→ **THE TASK**
Give back the whole listing exactly as shown.

□ □ □ □ □

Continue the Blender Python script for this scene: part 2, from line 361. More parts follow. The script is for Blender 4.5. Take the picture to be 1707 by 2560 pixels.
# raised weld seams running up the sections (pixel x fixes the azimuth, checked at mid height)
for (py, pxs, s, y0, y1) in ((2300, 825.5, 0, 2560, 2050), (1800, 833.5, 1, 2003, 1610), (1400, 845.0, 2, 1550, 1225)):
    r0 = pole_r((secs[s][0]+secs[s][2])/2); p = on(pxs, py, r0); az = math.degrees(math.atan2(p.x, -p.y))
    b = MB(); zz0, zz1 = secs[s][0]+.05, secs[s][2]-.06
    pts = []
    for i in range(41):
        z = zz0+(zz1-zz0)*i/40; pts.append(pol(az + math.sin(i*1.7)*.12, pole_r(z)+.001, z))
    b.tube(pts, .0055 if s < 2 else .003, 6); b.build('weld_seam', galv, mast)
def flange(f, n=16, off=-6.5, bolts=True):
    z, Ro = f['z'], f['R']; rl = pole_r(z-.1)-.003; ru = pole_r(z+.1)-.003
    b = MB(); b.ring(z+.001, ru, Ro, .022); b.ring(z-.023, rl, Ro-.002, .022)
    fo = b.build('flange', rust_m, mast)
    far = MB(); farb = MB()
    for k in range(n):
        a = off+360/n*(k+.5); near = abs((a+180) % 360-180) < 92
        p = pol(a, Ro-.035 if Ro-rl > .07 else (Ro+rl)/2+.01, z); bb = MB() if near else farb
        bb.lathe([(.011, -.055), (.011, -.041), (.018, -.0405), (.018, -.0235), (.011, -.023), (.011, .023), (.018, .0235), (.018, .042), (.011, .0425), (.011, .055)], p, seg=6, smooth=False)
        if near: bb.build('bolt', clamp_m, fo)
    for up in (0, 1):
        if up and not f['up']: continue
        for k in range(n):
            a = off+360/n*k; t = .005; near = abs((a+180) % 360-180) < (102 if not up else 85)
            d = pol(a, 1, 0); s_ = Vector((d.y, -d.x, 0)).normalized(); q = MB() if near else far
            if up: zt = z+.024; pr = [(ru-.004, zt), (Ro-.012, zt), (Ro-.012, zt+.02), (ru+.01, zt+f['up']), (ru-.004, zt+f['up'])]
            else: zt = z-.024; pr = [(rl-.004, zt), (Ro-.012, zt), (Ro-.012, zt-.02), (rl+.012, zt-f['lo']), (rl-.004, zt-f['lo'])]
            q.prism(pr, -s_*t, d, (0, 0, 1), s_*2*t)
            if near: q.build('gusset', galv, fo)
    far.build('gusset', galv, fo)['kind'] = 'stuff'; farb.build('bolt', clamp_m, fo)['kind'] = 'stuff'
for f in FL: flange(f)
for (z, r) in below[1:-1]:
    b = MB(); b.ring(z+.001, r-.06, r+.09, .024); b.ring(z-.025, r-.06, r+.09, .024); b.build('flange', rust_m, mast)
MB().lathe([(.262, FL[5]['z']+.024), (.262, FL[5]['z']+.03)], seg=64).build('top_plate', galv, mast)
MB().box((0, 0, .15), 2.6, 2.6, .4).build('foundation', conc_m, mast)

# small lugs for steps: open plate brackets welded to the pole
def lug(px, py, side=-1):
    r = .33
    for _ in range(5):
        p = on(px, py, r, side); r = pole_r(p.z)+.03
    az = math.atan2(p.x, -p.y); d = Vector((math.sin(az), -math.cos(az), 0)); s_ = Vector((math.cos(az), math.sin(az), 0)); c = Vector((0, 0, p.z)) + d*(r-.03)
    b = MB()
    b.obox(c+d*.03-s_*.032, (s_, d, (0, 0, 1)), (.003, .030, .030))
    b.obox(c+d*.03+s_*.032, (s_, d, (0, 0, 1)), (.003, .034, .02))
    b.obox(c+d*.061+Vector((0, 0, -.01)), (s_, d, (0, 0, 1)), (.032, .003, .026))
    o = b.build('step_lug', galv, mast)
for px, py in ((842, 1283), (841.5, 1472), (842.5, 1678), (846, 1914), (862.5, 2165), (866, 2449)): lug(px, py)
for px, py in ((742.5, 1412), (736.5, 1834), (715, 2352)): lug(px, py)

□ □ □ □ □

→ **THE COMPLETED TASK**
Continue the Blender Python script for this scene: part 2, from line 361. More parts follow. The script is for Blender 4.5. Take the picture to be 1707 by 2560 pixels.
# raised weld seams running up the sections (pixel x fixes the azimuth, checked at mid height)
for (py, pxs, s, y0, y1) in ((2300, 825.5, 0, 2560, 2050), (1800, 833.5, 1, 2003, 1610), (1400, 845.0, 2, 1550, 1225)):
    r0 = pole_r((secs[s][0]+secs[s][2])/2); p = on(pxs, py, r0); az = math.degrees(math.atan2(p.x, -p.y))
    b = MB(); zz0, zz1 = secs[s][0]+.05, secs[s][2]-.06
    pts = []
    for i in range(41):
        z = zz0+(zz1-zz0)*i/40; pts.append(pol(az + math.sin(i*1.7)*.12, pole_r(z)+.001, z))
    b.tube(pts, .0055 if s < 2 else .003, 6); b.build('weld_seam', galv, mast)
def flange(f, n=16, off=-6.5, bolts=True):
    z, Ro = f['z'], f['R']; rl = pole_r(z-.1)-.003; ru = pole_r(z+.1)-.003
    b = MB(); b.ring(z+.001, ru, Ro, .022); b.ring(z-.023, rl, Ro-.002, .022)
    fo = b.build('flange', rust_m, mast)
    far = MB(); farb = MB()
    for k in range(n):
        a = off+360/n*(k+.5); near = abs((a+180) % 360-180) < 92
        p = pol(a, Ro-.035 if Ro-rl > .07 else (Ro+rl)/2+.01, z); bb = MB() if near else farb
        bb.lathe([(.011, -.055), (.011, -.041), (.018, -.0405), (.018, -.0235), (.011, -.023), (.011, .023), (.018, .0235), (.018, .042), (.011, .0425), (.011, .055)], p, seg=6, smooth=False)
        if near: bb.build('bolt', clamp_m, fo)
    for up in (0, 1):
        if up and not f['up']: continue
        for k in range(n):
            a = off+360/n*k; t = .005; near = abs((a+180) % 360-180) < (102 if not up else 85)
            d = pol(a, 1, 0); s_ = Vector((d.y, -d.x, 0)).normalized(); q = MB() if near else far
            if up: zt = z+.024; pr = [(ru-.004, zt), (Ro-.012, zt), (Ro-.012, zt+.02), (ru+.01, zt+f['up']), (ru-.004, zt+f['up'])]
            else: zt = z-.024; pr = [(rl-.004, zt), (Ro-.012, zt), (Ro-.012, zt-.02), (rl+.012, zt-f['lo']), (rl-.004, zt-f['lo'])]
            q.prism(pr, -s_*t, d, (0, 0, 1), s_*2*t)
            if near: q.build('gusset', galv, fo)
    far.build('gusset', galv, fo)['kind'] = 'stuff'; farb.build('bolt', clamp_m, fo)['kind'] = 'stuff'
for f in FL: flange(f)
for (z, r) in below[1:-1]:
    b = MB(); b.ring(z+.001, r-.06, r+.09, .024); b.ring(z-.025, r-.06, r+.09, .024); b.build('flange', rust_m, mast)
MB().lathe([(.262, FL[5]['z']+.024), (.262, FL[5]['z']+.03)], seg=64).build('top_plate', galv, mast)
MB().box((0, 0, .15), 2.6, 2.6, .4).build('foundation', conc_m, mast)

# small lugs for steps: open plate brackets welded to the pole
def lug(px, py, side=-1):
    r = .33
    for _ in range(5):
        p = on(px, py, r, side); r = pole_r(p.z)+.03
    az = math.atan2(p.x, -p.y); d = Vector((math.sin(az), -math.cos(az), 0)); s_ = Vector((math.cos(az), math.sin(az), 0)); c = Vector((0, 0, p.z)) + d*(r-.03)
    b = MB()
    b.obox(c+d*.03-s_*.032, (s_, d, (0, 0, 1)), (.003, .030, .030))
    b.obox(c+d*.03+s_*.032, (s_, d, (0, 0, 1)), (.003, .034, .02))
    b.obox(c+d*.061+Vector((0, 0, -.01)), (s_, d, (0, 0, 1)), (.032, .003, .026))
    o = b.build('step_lug', galv, mast)
for px, py in ((842, 1283), (841.5, 1472), (842.5, 1678), (846, 1914), (862.5, 2165), (866, 2449)): lug(px, py)
for px, py in ((742.5, 1412), (736.5, 1834), (715, 2352)): lug(px, py)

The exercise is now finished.